Following the report, a military tribunal in Ouagadougou summoned the magazine’s director of publication Germain Nama Bitiou and editor Newton Hamed Barry on February 18. They were discharged after a brief hearing. A day after appearing before the tribunal however, the CSC issued a release suspending L’Evènement for a month.
The Management of the journal has criticised the decision of the CSC as arbitrary. “Instead of brandishing the baton, you must promote democratic debate,” it said. “The CSC must present to the press a list of all that is considered as military secrets in our country. Finally, the difference between a secret and a taboo must be clearly spelt out, for a secret is not necessarily a taboo. Is everything about the army a taboo?” it wondered.
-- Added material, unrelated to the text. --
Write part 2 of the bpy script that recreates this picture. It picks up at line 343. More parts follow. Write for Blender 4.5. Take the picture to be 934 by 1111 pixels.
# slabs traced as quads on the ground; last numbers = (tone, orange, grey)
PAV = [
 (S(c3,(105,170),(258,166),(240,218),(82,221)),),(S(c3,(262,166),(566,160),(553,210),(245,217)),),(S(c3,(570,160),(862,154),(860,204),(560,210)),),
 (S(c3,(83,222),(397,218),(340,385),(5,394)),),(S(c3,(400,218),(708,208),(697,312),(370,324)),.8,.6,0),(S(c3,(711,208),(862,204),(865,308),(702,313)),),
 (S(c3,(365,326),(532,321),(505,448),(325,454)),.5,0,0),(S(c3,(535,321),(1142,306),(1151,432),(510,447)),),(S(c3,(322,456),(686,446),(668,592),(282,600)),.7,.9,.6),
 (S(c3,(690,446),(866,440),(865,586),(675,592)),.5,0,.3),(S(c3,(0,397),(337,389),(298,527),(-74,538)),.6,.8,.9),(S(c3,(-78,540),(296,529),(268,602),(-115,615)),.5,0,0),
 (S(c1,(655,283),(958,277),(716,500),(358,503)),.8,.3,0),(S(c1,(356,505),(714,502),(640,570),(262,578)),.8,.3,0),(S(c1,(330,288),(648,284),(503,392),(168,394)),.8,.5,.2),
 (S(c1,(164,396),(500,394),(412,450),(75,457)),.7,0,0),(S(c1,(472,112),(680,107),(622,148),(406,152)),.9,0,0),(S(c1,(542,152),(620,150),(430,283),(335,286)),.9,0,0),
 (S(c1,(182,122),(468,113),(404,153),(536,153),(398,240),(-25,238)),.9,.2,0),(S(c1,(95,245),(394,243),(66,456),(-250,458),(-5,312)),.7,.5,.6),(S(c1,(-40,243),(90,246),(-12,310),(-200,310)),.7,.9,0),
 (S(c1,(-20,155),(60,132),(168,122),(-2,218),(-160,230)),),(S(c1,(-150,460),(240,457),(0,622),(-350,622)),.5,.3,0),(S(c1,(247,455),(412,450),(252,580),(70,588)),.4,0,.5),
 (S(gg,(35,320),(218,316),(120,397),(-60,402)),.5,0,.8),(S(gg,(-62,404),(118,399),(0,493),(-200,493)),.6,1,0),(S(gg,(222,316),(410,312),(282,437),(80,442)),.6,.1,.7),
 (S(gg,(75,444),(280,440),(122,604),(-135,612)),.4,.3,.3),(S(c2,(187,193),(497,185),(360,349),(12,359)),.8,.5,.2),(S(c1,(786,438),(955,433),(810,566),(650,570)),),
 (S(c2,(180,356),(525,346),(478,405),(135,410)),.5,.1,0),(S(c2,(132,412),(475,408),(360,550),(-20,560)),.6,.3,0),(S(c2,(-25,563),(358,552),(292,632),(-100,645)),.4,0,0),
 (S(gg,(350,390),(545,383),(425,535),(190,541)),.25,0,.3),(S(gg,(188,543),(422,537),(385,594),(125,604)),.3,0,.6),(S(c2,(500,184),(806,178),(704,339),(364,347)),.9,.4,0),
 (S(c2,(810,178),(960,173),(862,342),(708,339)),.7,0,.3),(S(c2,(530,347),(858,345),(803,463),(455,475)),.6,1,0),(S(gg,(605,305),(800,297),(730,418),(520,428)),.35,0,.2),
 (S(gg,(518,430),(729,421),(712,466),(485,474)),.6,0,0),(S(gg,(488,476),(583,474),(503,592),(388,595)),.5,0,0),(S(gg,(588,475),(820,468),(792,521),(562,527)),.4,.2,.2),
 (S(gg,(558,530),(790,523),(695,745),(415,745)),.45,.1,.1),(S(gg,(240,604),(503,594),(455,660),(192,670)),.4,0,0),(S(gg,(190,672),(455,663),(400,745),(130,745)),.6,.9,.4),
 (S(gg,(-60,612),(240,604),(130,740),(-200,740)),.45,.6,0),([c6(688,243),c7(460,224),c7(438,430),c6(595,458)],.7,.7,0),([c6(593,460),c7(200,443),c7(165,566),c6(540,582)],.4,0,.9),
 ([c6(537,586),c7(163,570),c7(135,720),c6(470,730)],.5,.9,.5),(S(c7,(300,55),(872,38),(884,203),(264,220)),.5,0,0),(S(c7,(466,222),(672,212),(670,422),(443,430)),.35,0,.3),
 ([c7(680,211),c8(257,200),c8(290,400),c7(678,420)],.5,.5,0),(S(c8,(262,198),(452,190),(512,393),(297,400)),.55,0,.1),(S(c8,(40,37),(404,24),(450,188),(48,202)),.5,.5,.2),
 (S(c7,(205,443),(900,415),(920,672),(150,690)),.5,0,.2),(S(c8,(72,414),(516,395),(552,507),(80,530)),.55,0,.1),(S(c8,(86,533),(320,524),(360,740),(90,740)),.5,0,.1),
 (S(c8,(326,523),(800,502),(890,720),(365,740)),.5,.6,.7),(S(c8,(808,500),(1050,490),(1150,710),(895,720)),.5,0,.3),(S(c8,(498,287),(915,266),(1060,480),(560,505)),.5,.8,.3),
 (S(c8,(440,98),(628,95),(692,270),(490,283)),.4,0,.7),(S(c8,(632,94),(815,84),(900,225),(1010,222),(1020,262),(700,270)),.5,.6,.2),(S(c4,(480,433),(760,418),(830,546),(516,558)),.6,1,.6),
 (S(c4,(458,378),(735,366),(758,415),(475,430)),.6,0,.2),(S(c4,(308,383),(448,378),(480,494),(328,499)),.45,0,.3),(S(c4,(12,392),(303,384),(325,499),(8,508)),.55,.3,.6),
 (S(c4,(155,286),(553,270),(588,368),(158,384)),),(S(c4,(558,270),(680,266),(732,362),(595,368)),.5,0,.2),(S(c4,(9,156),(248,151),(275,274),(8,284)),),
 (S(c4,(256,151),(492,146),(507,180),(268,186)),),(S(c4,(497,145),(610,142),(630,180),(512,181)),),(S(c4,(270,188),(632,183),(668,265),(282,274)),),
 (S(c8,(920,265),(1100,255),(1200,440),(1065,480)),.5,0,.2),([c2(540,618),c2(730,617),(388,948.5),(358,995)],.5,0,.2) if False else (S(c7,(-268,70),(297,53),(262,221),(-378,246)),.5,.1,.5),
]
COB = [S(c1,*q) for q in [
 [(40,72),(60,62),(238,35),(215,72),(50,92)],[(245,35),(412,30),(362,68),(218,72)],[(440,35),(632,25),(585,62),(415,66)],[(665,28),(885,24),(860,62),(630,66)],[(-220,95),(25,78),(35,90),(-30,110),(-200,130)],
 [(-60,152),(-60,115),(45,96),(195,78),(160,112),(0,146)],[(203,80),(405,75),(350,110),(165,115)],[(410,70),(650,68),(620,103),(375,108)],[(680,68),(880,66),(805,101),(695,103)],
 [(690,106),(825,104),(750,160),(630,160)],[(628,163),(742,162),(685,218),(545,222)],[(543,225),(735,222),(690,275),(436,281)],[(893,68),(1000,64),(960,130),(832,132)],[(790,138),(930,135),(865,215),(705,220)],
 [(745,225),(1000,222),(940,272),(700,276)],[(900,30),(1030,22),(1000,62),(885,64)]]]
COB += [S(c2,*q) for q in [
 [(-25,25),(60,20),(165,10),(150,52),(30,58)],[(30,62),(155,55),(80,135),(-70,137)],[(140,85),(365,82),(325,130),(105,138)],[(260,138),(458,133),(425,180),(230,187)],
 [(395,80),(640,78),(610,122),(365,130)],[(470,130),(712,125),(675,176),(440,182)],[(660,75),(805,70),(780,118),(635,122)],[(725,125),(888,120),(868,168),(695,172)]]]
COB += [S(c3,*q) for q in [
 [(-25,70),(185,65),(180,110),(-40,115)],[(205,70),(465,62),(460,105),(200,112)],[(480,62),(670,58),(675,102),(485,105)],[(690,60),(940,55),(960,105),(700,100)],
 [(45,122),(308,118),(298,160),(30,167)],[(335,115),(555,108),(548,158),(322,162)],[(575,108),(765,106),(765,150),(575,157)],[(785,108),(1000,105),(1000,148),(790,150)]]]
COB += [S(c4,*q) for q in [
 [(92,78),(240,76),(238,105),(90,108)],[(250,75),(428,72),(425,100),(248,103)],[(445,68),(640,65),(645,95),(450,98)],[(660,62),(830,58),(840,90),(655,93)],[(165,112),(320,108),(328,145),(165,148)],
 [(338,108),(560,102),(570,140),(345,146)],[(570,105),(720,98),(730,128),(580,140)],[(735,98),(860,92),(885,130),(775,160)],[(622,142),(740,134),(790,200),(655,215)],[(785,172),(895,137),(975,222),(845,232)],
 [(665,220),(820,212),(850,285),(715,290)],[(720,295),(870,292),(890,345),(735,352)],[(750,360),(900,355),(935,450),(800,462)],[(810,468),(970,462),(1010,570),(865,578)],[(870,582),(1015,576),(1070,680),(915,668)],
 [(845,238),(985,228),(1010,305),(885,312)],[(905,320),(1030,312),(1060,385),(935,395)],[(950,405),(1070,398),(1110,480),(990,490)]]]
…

The MFWA is equally dismayed at the regulator’s decision, because the military, whose secret the magazine allegedly revealed, offered the editors the opportunity to explain the issue and discharged the two gentlemen without even a reprimand. As a media regulatory body tasked with resolving media-related issues, the CSC should have rather intervened as mediators between the magazine and the military authorities when the issue arose. We urge the CSC to lift the suspension. We also commend the military for using dialogue in resolving the issue with L’Evènement.